В описании акции подчёркивается, что Панитков последовательно переживает «первую темноту холма», затем темноту ткани и, наконец, темноту коробки, где он продолжает оставаться в отсутствии света [33].
В акции «Чемодан» минимальный жест связывается с космическим масштабом. С вершины заснеженного холма по верёвке спускается жёлтый чемодан с магнитофоном, транслирующим запись городского трафика и перекличку свистков. На другом конце верёвки закреплён картон с ксерокопиями из звёздного каталога Айткена и фрагментом атласа, составленного Монастырским; зрителям выдаются ламинированные копии этого листа как фактография. В финале реальный шум проезжающих машин за спиной зрителей совпадает со звуками записи, звучащими из чемодана. Акция выстраивает ось между повседневным и космическим: локальный звук накладывается на карту звёздного неба, превращая восприятие в систему координат, в которой бытовое и астрономическое образуют единую структуру.

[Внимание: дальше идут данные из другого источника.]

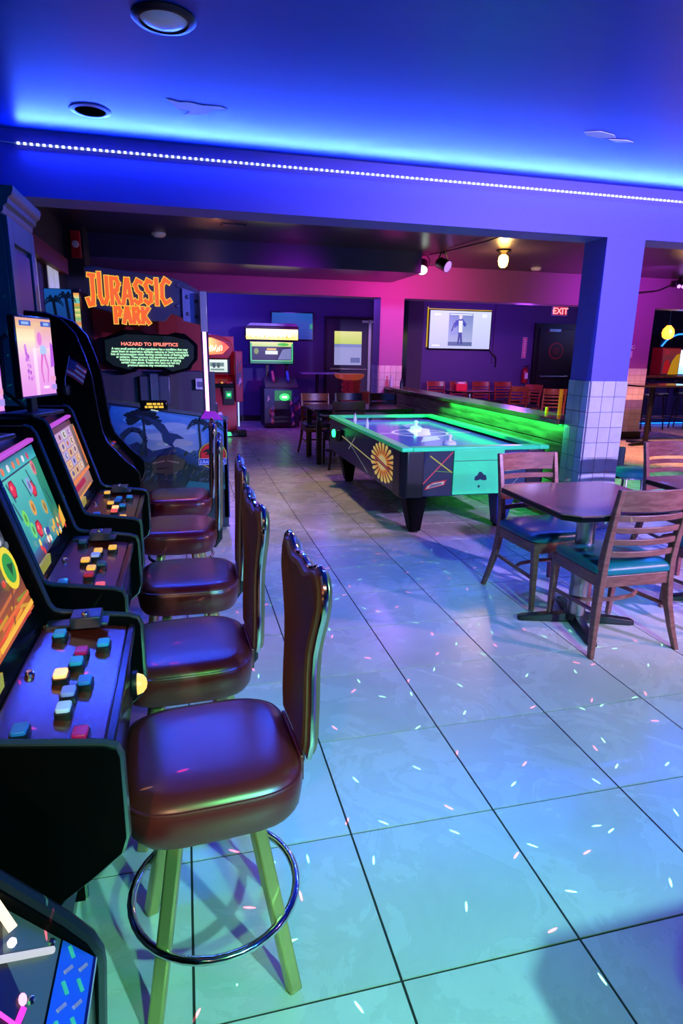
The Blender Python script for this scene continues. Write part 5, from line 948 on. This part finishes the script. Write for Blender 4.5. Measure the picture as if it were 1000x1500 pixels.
# ================================================================== LASER SPECKS: a star projector on the ceiling
def star_projector(name, loc, scale, seed, col, power):
    o = lamp(name, 'SPOT', loc, (1, 1, 1), power, (loc[0] + .001, loc[1] + 0.2, 0), 0.0, 150, 0.1)
    ld = o.data; ld.use_nodes = True; nt = ld.node_tree; N = nt.nodes.new; L = nt.links.new; em = nt.nodes['Emission']
    tc = N('ShaderNodeTexCoord'); sp = N('ShaderNodeSeparateXYZ'); L(tc.outputs['Normal'], sp.inputs[0])
    dx = N('ShaderNodeMath'); dx.operation = 'DIVIDE'; L(sp.outputs[0], dx.inputs[0]); L(sp.outputs[2], dx.inputs[1])
    dy = N('ShaderNodeMath'); dy.operation = 'DIVIDE'; L(sp.outputs[1], dy.inputs[0]); L(sp.outputs[2], dy.inputs[1])
    cb = N('ShaderNodeCombineXYZ'); L(dx.outputs[0], cb.inputs[0]); L(dy.outputs[0], cb.inputs[1]); cb.inputs[2].default_value = 0
    ad = N('ShaderNodeVectorMath'); L(cb.outputs[0], ad.inputs[0]); ad.inputs[1].default_value = (seed, seed * 1.7, 0)
    vo = N('ShaderNodeTexVoronoi'); vo.voronoi_dimensions = '2D'; vo.inputs['Scale'].default_value = scale; L(ad.outputs[0], vo.inputs['Vector'])
    su = N('ShaderNodeVectorMath'); su.operation = 'SUBTRACT'; L(ad.outputs[0], su.inputs[0]); L(vo.outputs['Position'], su.inputs[1])
    sc_ = N('ShaderNodeSeparateColor'); L(vo.outputs['Color'], sc_.inputs[0])
    an = N('ShaderNodeMath'); an.operation = 'MULTIPLY'; L(sc_.outputs[0], an.inputs[0]); an.inputs[1].default_value = 3.1
    ro = N('ShaderNodeVectorRotate'); ro.rotation_type = 'Z_AXIS'; L(su.outputs[0], ro.inputs['Vector']); L(an.outputs[0], ro.inputs['Angle'])
    ml = N('ShaderNodeVectorMath'); ml.operation = 'MULTIPLY'; L(ro.outputs[0], ml.inputs[0]); ml.inputs[1].default_value = (1 / .0062, 1 / .0012, 0)
    ln = N('ShaderNodeVectorMath'); ln.operation = 'LENGTH'; L(ml.outputs[0], ln.inputs[0])
    lt_ = N('ShaderNodeMath'); lt_.operation = 'LESS_THAN'; L(ln.outputs['Value'], lt_.inputs[0]); lt_.inputs[1].default_value = 1
    kp = N('ShaderNodeMath'); kp.operation = 'GREATER_THAN'; L(sc_.outputs[1], kp.inputs[0]); kp.inputs[1].default_value = .35
    mm = N('ShaderNodeMath'); mm.operation = 'MULTIPLY'; L(lt_.outputs[0], mm.inputs[0]); L(kp.outputs[0], mm.inputs[1])
    em.inputs['Color'].default_value = col + (1,); L(mm.outputs[0], em.inputs['Strength'])
star_projector('star_projector_green', (1.0, 0.9, 2.78), 13.0, 3.1, (.25, 1.0, .45), 2100)
star_projector('star_projector_red', (1.05, 0.9, 2.78), 11.0, 9.4, (1.0, .12, .18), 2700)
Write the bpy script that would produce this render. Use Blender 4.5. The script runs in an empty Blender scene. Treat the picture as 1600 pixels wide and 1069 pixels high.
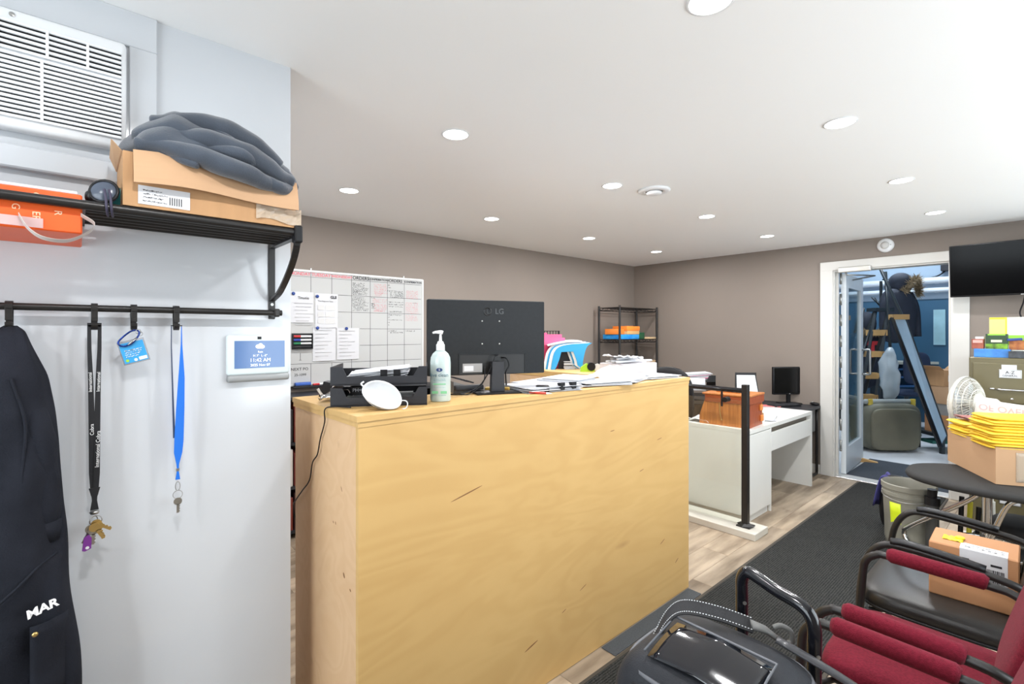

(Рис. 323–324) Коллективные действия, Акция «Три темноты», 2006.
«В КД мы показали: просто звук, просто свет, просто цвет… просто появление, просто удаление, просто исчезновение, просто неразличение… Все это было показано нами в акционных рамках пространственно-временного переживания», — Андрей Монастырский [34].
«Карты КД» фиксируют акционный опыт группы в пространственной форме. С 2007 года Монастырский наносит маршруты и места проведения акций на спутниковые снимки, отмечая каждый эпизод в точке его реального осуществления. В «Картах» просматривается продолжение авангардной логики работы со схемой и структурой: картографическая процедура объединяет отдельные действия в единую топографию, где пространство выступает носителем следов перцептивных событий.
(Рис. 325-328) Карты «Коллективных действий», 2007.